**** COLLECTED DATA
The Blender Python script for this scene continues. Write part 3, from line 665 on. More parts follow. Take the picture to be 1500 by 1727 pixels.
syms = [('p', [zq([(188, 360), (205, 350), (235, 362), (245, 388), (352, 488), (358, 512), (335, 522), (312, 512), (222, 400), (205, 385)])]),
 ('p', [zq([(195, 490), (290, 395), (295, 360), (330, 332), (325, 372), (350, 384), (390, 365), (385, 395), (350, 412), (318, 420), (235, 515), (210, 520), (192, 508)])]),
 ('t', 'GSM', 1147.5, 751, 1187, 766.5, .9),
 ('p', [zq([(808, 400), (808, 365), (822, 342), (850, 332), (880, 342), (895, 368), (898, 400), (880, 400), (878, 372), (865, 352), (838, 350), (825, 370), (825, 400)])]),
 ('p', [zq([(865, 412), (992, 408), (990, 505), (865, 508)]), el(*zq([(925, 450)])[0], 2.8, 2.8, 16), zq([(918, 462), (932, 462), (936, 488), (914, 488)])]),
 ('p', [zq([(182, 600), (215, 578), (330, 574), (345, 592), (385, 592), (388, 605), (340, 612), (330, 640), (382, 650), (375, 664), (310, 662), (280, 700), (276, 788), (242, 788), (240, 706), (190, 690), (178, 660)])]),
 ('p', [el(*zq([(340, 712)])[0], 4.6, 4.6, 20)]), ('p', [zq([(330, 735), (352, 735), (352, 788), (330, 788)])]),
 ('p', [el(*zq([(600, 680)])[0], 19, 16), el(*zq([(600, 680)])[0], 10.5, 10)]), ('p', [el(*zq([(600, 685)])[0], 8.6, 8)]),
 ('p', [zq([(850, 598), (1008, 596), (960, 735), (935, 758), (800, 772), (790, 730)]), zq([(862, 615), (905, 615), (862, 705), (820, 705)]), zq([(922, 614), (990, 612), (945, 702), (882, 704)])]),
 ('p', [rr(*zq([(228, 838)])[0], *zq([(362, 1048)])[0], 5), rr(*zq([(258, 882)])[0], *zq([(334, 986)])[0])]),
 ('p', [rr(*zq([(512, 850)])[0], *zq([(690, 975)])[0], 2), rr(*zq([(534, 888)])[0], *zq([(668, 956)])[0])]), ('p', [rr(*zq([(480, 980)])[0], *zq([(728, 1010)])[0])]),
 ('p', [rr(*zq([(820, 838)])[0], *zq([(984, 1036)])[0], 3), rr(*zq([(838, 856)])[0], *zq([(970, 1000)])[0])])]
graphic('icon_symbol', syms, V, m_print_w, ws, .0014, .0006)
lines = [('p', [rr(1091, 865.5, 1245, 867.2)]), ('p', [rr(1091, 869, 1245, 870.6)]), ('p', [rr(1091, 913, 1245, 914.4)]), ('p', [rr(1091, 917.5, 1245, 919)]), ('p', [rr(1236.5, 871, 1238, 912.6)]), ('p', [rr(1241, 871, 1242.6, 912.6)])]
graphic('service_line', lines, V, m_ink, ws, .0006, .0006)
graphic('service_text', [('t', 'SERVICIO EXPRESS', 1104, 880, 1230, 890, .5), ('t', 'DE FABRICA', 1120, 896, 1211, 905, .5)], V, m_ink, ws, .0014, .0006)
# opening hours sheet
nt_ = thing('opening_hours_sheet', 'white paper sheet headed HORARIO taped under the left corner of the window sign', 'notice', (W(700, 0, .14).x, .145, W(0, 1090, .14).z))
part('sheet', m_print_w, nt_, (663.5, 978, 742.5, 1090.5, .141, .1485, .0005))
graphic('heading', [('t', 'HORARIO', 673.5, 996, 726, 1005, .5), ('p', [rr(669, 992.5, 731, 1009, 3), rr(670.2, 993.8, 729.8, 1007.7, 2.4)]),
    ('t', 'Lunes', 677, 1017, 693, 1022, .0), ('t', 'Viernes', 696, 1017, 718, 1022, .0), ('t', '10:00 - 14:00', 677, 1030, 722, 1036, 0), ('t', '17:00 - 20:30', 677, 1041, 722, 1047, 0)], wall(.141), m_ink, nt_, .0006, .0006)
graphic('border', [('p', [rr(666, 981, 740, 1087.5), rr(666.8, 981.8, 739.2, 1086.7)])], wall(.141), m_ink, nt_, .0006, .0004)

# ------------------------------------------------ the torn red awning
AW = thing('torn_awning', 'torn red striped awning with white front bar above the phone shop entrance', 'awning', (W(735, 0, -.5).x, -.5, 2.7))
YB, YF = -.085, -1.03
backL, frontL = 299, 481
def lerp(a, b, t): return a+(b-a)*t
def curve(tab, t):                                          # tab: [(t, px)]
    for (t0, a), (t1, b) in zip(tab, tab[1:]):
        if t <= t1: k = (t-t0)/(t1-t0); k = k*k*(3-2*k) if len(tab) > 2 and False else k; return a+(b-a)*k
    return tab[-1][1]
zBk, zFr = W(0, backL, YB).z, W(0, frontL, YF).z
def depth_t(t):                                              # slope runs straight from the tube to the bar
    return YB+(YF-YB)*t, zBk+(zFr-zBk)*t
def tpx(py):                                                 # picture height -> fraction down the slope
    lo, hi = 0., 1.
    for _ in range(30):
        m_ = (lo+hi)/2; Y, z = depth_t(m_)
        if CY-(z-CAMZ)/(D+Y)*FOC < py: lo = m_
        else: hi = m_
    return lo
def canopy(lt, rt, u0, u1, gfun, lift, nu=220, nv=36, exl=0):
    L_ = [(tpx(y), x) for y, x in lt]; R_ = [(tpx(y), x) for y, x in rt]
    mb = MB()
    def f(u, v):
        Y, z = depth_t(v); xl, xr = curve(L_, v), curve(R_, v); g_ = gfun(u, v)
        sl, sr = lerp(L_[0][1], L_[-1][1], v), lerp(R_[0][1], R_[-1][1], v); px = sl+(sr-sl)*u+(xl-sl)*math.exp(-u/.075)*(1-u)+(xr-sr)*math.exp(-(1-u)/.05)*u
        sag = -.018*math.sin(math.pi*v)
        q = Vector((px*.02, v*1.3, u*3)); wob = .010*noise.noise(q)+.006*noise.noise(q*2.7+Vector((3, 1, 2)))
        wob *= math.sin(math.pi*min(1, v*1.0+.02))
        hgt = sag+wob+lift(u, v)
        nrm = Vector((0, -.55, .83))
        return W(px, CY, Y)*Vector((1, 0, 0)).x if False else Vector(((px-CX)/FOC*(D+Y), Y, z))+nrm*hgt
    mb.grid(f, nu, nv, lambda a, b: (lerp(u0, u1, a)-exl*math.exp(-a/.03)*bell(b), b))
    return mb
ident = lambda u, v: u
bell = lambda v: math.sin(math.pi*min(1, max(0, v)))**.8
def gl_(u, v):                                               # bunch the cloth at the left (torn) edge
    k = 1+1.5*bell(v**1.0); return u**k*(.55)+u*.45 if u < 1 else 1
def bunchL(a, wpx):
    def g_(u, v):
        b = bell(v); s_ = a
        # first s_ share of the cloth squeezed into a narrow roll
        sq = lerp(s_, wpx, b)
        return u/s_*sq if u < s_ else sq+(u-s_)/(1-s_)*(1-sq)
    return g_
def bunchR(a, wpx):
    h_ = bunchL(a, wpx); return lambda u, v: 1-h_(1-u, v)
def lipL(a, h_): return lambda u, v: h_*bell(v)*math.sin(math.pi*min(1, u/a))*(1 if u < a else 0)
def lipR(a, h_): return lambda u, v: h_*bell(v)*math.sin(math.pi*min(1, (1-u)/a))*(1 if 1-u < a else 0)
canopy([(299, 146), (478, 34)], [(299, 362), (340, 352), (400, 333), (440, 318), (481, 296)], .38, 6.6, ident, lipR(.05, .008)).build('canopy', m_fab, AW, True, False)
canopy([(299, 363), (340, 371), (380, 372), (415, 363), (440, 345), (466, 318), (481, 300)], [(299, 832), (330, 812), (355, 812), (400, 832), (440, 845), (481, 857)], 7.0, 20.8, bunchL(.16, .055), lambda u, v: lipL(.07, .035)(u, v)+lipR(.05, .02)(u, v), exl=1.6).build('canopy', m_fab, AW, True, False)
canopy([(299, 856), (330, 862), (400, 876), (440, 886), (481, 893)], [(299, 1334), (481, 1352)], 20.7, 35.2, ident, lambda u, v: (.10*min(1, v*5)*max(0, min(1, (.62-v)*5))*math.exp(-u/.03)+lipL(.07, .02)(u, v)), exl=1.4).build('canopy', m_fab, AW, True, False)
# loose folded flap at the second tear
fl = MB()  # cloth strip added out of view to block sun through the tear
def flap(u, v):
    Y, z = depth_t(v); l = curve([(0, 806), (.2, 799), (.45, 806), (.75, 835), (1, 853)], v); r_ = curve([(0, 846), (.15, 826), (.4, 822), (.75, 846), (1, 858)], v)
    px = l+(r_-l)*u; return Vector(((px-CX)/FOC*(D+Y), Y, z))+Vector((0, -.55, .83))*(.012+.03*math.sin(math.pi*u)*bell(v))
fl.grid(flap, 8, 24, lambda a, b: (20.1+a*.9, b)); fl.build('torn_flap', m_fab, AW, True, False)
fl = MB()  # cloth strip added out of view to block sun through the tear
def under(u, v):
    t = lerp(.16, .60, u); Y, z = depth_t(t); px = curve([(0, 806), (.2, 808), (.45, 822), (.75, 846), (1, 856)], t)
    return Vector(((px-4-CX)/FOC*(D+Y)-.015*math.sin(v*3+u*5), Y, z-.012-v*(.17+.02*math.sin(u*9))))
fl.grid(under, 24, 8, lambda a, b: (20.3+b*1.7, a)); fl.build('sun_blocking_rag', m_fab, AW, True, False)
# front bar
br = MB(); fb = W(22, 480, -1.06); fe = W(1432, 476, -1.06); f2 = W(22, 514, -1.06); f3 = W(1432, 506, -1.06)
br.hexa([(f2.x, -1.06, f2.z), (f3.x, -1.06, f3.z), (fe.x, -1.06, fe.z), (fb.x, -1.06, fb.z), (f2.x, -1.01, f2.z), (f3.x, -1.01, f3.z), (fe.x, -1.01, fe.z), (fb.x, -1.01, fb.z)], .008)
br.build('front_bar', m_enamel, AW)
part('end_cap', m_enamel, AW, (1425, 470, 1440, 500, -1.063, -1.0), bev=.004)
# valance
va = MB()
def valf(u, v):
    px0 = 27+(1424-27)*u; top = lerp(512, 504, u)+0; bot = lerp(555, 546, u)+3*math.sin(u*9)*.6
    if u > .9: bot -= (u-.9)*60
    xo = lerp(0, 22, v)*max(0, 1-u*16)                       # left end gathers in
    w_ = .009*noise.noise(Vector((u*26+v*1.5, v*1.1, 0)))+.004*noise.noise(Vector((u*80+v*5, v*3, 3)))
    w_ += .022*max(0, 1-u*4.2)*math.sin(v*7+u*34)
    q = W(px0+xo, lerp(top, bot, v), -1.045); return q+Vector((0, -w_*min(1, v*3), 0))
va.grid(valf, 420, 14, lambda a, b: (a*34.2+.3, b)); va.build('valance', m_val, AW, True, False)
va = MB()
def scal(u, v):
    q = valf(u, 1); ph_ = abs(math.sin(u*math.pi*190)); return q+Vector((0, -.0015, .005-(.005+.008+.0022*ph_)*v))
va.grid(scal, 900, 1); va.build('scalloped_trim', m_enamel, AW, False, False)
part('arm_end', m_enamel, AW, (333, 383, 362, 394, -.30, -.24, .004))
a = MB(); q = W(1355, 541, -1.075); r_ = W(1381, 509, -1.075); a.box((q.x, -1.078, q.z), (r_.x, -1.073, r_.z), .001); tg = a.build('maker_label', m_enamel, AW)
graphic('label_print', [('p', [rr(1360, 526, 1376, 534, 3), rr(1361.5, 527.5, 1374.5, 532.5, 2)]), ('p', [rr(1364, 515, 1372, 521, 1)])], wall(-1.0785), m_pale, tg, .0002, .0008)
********
Which lines hold the string "picture"? List them all.

_ANSWER_:
The Blender Python script for this scene continues. Write part 3, from line 665 on. More parts follow. Take the picture to be 1500 by 1727 pixels.
def tpx(py):                                                 # picture height -> fraction down the slope